### Material for this exercise:
# # #
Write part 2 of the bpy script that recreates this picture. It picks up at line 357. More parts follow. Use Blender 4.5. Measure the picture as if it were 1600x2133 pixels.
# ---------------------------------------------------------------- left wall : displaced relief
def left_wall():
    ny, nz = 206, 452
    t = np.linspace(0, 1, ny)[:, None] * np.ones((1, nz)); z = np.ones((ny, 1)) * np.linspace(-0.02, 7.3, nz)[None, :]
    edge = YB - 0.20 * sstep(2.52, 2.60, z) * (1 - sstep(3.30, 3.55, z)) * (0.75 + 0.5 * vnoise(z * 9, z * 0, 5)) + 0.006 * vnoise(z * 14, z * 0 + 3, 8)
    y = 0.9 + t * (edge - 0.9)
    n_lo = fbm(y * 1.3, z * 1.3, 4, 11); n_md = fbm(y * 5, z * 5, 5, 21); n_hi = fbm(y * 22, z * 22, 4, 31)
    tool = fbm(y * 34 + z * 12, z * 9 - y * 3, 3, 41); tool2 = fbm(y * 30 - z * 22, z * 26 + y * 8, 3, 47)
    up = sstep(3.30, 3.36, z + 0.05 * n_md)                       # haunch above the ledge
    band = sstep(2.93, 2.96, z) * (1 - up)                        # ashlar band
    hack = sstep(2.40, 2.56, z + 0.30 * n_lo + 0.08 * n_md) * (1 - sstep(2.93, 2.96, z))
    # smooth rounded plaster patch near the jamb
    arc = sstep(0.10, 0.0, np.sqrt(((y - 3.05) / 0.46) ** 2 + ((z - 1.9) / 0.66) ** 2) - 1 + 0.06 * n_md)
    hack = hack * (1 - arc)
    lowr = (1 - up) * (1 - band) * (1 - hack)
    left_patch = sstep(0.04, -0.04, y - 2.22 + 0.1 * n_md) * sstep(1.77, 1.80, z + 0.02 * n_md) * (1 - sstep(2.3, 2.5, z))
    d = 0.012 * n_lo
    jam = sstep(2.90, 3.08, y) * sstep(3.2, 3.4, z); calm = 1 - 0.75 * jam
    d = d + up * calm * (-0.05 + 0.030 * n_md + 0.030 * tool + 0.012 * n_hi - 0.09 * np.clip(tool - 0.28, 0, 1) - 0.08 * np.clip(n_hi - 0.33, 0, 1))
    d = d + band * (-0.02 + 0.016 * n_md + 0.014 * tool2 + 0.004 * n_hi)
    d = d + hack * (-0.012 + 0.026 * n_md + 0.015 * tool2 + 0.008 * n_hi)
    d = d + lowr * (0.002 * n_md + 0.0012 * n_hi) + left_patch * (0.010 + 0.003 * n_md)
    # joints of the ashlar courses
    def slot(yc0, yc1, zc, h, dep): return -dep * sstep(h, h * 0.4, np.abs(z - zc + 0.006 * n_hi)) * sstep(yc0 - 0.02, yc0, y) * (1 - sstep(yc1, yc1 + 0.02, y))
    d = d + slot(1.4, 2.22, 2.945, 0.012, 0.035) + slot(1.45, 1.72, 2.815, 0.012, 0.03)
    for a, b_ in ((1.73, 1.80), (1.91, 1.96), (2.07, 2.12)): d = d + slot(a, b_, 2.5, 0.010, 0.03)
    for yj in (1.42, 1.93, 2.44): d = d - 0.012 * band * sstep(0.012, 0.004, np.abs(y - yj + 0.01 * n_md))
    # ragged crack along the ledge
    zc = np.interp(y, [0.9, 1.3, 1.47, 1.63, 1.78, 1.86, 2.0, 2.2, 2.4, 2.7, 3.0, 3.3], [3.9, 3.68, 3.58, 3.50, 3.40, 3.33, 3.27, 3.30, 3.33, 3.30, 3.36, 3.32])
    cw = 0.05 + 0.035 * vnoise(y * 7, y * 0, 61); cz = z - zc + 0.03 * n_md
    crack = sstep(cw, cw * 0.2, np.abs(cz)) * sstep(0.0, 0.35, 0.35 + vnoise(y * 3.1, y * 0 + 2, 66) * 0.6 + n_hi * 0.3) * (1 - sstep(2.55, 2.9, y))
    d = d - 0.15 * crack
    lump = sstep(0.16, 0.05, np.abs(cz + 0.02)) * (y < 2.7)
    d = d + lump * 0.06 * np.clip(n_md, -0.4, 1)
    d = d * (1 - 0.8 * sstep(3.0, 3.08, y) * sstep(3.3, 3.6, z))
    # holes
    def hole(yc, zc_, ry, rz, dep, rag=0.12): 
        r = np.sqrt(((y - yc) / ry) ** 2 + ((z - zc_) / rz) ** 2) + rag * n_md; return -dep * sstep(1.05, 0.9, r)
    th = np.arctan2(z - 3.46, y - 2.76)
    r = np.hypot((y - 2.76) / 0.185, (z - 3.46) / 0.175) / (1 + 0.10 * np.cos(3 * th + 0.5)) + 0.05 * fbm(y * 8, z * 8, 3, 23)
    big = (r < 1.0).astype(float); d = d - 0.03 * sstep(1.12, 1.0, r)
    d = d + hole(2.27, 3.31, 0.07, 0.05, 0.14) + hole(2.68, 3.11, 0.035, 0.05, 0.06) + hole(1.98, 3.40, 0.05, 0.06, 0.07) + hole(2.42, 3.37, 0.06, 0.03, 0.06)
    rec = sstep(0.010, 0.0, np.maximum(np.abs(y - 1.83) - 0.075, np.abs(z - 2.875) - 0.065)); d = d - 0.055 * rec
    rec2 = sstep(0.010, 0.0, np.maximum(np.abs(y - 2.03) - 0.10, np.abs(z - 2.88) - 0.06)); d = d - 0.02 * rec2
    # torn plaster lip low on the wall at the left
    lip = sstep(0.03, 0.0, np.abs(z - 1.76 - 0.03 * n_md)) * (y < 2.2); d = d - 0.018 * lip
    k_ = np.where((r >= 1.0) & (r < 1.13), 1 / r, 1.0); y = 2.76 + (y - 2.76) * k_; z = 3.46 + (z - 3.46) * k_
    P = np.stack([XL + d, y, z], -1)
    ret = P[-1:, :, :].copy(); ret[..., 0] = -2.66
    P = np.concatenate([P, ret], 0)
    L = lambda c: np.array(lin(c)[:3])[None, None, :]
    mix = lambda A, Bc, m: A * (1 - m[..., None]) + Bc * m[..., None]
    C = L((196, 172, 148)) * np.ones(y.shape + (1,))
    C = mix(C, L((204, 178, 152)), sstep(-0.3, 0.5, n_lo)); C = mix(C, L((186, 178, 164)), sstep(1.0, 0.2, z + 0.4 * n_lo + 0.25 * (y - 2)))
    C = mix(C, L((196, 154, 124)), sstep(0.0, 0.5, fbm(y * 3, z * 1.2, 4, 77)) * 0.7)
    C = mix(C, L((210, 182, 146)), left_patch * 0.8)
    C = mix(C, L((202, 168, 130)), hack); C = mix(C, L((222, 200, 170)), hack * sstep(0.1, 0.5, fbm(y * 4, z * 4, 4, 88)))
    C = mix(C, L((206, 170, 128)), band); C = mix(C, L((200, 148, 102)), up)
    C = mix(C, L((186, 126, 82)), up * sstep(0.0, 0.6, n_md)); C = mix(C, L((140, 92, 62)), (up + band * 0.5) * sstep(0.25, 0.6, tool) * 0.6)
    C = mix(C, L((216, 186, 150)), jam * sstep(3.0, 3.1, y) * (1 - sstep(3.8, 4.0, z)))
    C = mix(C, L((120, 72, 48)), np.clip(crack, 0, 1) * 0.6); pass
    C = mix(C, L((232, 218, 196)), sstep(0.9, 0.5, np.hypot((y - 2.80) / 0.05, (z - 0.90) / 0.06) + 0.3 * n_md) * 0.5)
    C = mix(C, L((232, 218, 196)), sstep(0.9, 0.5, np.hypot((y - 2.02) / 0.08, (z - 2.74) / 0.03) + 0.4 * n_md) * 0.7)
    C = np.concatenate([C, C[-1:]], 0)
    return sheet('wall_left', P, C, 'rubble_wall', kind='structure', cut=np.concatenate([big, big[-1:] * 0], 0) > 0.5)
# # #
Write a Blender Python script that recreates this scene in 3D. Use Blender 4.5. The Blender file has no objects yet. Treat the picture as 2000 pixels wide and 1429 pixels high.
# # #
### Problem:
From the records above, pick out and copy each line holding the word "clip".

### Response to this exercise:
    d = d + up * calm * (-0.05 + 0.030 * n_md + 0.030 * tool + 0.012 * n_hi - 0.09 * np.clip(tool - 0.28, 0, 1) - 0.08 * np.clip(n_hi - 0.33, 0, 1))
    d = d + lump * 0.06 * np.clip(n_md, -0.4, 1)
    C = mix(C, L((120, 72, 48)), np.clip(crack, 0, 1) * 0.6); pass